There’s a magnificent poetry to Cassandra Rose’s Washington in Winter. All funding has been cut for the historical re-enactment of George Washington’s famous crossing of the Delaware to defeat the Hessians at Trenton. One father, playing George Washington (John Milewski) remains humorously undaunted in the face of cold, cut funds, reluctant adolescent troops (his children), and interrupting cell phones. But the evening also reveals “Washington’s” terrible vulnerability. At the end, Lucy Hancock, as the daughter playing Private Wesson, delivers Thomas Paines’ words so profoundly, no doubt remains whatsoever why they should be imprinted upon our lives forever.
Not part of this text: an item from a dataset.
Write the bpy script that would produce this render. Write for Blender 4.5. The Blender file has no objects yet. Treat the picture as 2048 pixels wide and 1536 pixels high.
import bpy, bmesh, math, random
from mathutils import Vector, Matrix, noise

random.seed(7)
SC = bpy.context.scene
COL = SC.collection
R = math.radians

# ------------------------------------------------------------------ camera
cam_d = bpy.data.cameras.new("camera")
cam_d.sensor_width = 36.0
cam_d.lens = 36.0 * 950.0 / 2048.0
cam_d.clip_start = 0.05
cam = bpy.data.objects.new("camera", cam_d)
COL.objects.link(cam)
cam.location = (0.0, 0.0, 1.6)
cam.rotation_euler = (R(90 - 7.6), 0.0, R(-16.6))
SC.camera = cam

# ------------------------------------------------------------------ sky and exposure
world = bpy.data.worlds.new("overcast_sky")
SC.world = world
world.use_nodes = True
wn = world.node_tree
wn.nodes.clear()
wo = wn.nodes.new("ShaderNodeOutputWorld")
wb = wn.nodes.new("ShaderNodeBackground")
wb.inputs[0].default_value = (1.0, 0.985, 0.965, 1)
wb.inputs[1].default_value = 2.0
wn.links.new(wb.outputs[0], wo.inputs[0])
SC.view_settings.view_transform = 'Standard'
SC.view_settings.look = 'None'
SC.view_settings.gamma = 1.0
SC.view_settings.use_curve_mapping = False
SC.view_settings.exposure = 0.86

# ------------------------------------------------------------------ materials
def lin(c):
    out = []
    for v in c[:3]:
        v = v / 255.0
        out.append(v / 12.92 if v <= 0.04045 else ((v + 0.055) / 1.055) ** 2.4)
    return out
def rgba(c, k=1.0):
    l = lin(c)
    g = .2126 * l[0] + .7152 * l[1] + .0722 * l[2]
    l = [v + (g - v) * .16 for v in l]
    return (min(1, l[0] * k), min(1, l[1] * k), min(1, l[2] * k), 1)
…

Living Newspapers - Eric Prather - photo by Ryan Bourque The Silent Theatre Company delivers Slice of Americana, a day in the life of miners deep underground; which they do without words and in almost total darkness, the lamps on their protective helmets serving as the only sources of light until spotlight is used to heighten moments of fantasy. One could almost call this Norman Rockwell Underground, although it’s not likely Rockwell would depict a budding romance between two of the men. While the fantasy sequences may be of the lightest sort, we become so involved in their daily work in darkness that by the time one miner bursts into singing “The Star-Spangled Banner” its spontaneity is unquestionable. It’s been a long time since I’ve seen any drama go so boldly for male pride and patriotism but Silent Theatre succeeds in making it an authentic moment.

The Living Newspaper Festival only lasts this weekend, but producer Kaiser Ahmed wants to make it a quarterly happening. Their display in The Artistic Home’s lobby goes into greater depth on the history of the Federal Theatre Project. Dramaturg Jon Cohen remarked on the similarities between now and then in the right’s targeting of arts’ funding. Try to catch this before it closes. The energy alone will give you hope for the future—for preserving current and relevant dramatic art, the 1st Amendment, and the nation–and the fun in doing it.